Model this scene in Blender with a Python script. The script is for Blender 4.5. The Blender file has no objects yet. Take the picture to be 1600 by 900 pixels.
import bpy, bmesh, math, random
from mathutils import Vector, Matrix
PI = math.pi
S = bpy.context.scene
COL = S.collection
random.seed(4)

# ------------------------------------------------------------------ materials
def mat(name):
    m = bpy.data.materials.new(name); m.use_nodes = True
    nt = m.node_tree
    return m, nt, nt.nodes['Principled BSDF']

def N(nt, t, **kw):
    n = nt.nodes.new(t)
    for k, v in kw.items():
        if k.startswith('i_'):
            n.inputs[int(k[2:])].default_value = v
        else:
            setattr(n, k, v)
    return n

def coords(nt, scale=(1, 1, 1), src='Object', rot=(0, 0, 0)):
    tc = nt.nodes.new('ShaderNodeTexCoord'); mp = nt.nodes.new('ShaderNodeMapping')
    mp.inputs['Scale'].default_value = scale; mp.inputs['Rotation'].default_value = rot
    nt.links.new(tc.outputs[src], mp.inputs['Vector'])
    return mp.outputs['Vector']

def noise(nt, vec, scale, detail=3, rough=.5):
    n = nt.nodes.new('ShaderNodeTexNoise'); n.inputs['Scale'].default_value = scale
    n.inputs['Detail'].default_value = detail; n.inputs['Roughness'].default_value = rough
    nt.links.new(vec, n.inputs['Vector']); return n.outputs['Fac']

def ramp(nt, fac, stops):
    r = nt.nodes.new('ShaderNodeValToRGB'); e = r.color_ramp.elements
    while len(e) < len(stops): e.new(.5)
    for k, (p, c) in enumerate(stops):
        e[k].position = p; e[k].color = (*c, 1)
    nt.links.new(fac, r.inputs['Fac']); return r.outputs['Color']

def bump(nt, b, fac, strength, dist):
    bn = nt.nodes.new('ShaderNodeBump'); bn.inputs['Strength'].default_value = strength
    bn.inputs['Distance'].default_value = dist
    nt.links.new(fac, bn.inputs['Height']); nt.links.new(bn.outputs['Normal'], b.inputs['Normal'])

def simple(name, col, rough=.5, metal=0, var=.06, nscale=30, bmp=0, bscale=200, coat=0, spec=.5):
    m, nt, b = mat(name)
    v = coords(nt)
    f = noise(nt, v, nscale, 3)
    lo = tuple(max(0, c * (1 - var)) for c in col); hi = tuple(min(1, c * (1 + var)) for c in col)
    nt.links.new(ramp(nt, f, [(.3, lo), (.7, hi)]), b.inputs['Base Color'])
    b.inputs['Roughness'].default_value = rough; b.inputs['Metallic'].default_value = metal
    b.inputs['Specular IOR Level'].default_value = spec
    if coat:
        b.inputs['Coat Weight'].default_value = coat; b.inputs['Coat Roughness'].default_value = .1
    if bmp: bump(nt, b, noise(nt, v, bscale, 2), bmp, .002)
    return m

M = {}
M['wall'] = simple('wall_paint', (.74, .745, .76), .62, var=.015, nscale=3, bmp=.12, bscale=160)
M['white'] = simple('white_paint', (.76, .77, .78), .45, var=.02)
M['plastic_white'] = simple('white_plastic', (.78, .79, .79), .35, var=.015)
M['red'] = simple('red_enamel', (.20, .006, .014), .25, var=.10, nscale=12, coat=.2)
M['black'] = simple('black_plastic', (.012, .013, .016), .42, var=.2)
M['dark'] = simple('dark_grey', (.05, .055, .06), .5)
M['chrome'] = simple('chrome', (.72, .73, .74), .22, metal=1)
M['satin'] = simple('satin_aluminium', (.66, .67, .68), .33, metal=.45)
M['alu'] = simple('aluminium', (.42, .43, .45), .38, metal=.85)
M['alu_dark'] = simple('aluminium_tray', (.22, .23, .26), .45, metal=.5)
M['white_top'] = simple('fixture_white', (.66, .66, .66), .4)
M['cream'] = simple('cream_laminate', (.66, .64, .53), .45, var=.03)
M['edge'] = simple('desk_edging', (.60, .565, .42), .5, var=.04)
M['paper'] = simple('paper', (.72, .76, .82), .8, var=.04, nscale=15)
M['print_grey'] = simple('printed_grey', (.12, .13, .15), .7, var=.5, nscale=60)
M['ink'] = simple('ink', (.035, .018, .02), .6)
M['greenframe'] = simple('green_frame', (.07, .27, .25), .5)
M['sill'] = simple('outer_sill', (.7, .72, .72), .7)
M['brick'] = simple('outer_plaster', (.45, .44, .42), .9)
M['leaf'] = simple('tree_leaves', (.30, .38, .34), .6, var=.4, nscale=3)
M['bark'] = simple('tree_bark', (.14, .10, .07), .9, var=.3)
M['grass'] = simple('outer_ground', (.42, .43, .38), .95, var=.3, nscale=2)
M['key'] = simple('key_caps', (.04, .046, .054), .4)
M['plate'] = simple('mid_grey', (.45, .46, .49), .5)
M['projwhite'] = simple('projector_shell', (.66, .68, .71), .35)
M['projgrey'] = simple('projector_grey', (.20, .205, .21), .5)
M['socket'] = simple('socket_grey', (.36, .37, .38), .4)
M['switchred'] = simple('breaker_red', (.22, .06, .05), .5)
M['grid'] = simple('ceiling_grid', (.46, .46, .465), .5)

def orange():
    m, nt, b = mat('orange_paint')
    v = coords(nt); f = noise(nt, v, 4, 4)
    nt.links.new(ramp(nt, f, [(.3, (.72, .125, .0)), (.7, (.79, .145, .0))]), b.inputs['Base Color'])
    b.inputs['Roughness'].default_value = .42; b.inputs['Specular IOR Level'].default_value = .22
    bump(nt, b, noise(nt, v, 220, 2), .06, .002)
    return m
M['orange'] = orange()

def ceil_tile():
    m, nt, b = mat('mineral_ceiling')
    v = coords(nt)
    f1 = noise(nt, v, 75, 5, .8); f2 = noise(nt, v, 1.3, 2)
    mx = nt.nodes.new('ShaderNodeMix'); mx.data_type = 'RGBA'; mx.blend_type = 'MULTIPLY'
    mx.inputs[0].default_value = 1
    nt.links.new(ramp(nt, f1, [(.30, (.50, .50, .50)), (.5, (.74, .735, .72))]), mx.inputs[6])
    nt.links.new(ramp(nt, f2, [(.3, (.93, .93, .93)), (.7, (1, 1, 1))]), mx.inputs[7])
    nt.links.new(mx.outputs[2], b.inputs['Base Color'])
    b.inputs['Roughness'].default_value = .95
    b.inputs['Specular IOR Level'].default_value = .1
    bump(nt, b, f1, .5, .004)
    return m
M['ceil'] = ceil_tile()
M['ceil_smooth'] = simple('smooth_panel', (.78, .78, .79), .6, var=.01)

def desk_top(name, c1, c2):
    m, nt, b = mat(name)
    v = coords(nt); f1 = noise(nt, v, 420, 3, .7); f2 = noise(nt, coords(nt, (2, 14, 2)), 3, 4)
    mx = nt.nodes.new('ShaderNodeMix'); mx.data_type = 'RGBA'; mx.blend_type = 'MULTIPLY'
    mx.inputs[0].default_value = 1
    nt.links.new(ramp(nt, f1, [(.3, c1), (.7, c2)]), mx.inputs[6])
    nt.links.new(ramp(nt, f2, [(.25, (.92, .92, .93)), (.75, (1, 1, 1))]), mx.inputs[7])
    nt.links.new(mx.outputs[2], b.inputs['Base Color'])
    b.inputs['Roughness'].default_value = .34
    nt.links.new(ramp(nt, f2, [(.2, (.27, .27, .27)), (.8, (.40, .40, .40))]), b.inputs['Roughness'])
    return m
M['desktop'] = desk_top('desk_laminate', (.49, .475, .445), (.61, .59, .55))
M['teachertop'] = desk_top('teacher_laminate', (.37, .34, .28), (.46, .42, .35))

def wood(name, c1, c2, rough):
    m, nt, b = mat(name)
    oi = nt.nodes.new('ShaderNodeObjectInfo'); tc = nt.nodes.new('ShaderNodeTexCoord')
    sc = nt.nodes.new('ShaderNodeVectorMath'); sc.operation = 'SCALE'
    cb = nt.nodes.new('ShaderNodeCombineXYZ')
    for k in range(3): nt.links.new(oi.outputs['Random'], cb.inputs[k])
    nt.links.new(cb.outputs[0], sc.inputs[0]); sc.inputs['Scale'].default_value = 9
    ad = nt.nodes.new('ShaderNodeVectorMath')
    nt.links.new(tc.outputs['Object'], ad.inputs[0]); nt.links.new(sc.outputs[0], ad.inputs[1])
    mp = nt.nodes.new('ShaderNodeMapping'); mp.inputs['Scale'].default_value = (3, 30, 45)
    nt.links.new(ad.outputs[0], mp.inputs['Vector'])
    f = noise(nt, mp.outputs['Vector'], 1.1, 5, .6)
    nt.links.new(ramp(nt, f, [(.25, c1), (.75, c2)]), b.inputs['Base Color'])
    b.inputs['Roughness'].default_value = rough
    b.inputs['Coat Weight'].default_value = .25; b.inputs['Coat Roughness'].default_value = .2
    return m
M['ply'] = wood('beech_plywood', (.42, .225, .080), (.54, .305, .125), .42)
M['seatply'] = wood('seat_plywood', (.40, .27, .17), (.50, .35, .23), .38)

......

Aim of the exercise:
Your answer should be exactly the lines of the data above, from the first through the line containing "return mp.outputs['Vector']".

Final answer:
Model this scene in Blender with a Python script. The script is for Blender 4.5. The Blender file has no objects yet. Take the picture to be 1600 by 900 pixels.
import bpy, bmesh, math, random
from mathutils import Vector, Matrix
PI = math.pi
S = bpy.context.scene
COL = S.collection
random.seed(4)

# ------------------------------------------------------------------ materials
def mat(name):
    m = bpy.data.materials.new(name); m.use_nodes = True
    nt = m.node_tree
    return m, nt, nt.nodes['Principled BSDF']

def N(nt, t, **kw):
    n = nt.nodes.new(t)
    for k, v in kw.items():
        if k.startswith('i_'):
            n.inputs[int(k[2:])].default_value = v
        else:
            setattr(n, k, v)
    return n

def coords(nt, scale=(1, 1, 1), src='Object', rot=(0, 0, 0)):
    tc = nt.nodes.new('ShaderNodeTexCoord'); mp = nt.nodes.new('ShaderNodeMapping')
    mp.inputs['Scale'].default_value = scale; mp.inputs['Rotation'].default_value = rot
    nt.links.new(tc.outputs[src], mp.inputs['Vector'])
    return mp.outputs['Vector']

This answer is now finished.